Reliance Industries (RIL) and Essar Oil were today joined by state-run Indian Oil Corp (IOC) and Oil and Natural Gas Corp (ONGC) in criticising the government's "hotchpotch" fuel pricing policy which they alleged had ruined public sector firms and state finances, and demanded freeing of petrol and diesel prices immediately.

The ad-hoc policy had driven private firms out of business, loaded future generations with Rs 1,50,000 crore bonds to repay, discouraged conservation, starved fuel retailer of cash and robbed firms like ONGC of Rs 50,000 crore that it could have invested in acquiring oil assets.

The companies vented out their frustration to the Expert Group on Fuel Pricing headed by Kirit Parikh, the third panel on the issue with recommendations of previous C Rangarajan committee and B K Chaturvedi committee not fully implemented.

In separate presentations, Reliance, Essar and Royal Dutch/Shell demanded a level playing field with PSUs by either freeing petrol and diesel pricing or be given subsidy at par with state-run firms.

Freeing prices would mean a Rs 3.85 a litre increase in petrol and Rs 3.71 per litre hike in diesel rates.

IOC Chairman Sarthak Behuria favoured freeing auto fuel pricing but wanted the government to first commit upfront to meet in cash the revenue lost on selling LPG and kerosene.

ONGC said it was willing to share fuel subsidies but the mechanism should be transparent wherein incremental revenues it earned beyond a pre-decided threshold can be automatically parted for the same.

Finance Secretary Ashok Chawla, who is part of the five-member panel, skipped the meet and sources said the group may take one month to give its report.

Essar said time was appropriate for complete deregulation of auto fuel prices as oil prices had stabilised in the $70-80 a barrel range and rupee appreciation against dollar.

It suggested Philippines Model where free pricing of petrol and diesel is allowed within an agreed band.
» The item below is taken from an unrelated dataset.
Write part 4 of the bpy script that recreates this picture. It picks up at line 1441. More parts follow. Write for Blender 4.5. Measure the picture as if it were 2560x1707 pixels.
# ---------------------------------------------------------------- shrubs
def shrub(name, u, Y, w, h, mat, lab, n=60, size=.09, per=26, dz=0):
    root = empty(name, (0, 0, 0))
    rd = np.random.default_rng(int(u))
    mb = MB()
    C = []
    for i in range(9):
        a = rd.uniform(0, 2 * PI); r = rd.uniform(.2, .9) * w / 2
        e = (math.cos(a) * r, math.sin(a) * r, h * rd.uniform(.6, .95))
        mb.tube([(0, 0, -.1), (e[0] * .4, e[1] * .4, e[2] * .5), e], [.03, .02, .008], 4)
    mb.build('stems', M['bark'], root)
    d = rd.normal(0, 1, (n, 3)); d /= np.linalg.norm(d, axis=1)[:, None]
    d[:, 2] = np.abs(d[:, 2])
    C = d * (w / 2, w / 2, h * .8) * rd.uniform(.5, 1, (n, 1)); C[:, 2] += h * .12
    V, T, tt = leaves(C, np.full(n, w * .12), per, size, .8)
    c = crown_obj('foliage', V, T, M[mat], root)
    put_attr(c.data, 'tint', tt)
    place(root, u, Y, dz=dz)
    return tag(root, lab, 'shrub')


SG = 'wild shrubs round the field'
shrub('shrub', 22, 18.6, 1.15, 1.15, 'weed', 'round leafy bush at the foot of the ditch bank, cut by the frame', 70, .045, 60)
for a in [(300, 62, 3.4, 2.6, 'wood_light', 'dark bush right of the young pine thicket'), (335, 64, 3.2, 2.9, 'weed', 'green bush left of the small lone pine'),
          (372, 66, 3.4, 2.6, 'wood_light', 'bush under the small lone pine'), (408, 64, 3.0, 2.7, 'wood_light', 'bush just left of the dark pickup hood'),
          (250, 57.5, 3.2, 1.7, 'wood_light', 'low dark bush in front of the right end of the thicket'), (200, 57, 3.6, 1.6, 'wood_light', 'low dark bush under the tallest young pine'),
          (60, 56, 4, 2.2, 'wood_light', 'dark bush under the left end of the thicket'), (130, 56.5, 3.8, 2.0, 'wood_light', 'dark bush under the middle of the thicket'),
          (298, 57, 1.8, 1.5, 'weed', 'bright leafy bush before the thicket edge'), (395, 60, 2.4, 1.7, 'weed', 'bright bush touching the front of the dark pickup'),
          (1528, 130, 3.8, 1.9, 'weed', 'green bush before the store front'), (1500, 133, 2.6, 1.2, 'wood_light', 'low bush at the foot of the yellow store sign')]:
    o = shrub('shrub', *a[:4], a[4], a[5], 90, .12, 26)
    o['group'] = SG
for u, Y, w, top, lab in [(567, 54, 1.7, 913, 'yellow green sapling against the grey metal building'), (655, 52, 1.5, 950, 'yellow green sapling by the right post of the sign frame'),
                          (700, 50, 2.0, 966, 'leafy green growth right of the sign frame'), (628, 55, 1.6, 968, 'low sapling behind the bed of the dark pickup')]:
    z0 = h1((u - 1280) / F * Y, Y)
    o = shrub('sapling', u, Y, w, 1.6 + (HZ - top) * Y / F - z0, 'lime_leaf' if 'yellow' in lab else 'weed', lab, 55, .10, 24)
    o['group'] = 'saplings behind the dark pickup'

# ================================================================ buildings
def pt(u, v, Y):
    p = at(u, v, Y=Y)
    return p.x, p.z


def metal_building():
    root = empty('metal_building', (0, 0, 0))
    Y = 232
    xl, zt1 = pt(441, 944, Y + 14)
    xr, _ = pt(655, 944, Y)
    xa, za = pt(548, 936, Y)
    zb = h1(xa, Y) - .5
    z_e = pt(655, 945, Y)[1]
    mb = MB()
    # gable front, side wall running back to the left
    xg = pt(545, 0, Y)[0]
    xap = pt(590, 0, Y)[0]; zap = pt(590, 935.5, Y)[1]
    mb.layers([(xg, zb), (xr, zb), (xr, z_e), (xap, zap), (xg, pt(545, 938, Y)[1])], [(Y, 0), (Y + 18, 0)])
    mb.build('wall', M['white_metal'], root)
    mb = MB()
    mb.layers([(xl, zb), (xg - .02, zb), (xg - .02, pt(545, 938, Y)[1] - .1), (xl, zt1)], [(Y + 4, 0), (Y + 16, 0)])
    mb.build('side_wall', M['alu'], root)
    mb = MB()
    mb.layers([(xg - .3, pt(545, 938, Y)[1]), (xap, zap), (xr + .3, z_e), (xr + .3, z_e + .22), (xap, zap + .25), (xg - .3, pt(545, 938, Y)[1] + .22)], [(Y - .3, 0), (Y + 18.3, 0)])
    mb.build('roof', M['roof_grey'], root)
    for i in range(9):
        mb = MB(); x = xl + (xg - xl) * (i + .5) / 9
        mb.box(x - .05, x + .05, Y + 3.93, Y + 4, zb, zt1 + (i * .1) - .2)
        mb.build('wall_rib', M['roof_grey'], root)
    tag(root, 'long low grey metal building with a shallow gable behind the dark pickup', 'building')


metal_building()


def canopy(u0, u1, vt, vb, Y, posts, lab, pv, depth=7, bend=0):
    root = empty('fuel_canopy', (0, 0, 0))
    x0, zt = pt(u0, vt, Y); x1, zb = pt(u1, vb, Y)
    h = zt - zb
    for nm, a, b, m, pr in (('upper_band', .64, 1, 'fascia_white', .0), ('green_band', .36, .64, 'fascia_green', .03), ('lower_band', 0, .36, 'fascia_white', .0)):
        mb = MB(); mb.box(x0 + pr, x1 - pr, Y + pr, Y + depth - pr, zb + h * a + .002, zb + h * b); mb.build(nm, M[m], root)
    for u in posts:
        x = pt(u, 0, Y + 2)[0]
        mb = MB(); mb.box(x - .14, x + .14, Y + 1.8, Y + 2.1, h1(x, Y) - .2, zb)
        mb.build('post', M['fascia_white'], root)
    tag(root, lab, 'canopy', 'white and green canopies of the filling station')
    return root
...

Flexible duty structure come in force in case of breach of band - rates coming down if prices spike and vice-versa.

The other option could be Grid-Based Price changes where oil firms are allowed to freely price fuel if crude stays between $50 and $70 a barrel range. In case it climbs to $70-80 range, partial increase of Rs 2 a litre allowed and remaining revenue loss for all private and public met by the government.

The three private firms said oil sector was the only sector where subsidy was limited only to public sector firms, driving private competition out of business.

"If prices are not freed, private sector should also be treated at par with PSUs (and given subsidy)," Reliance said.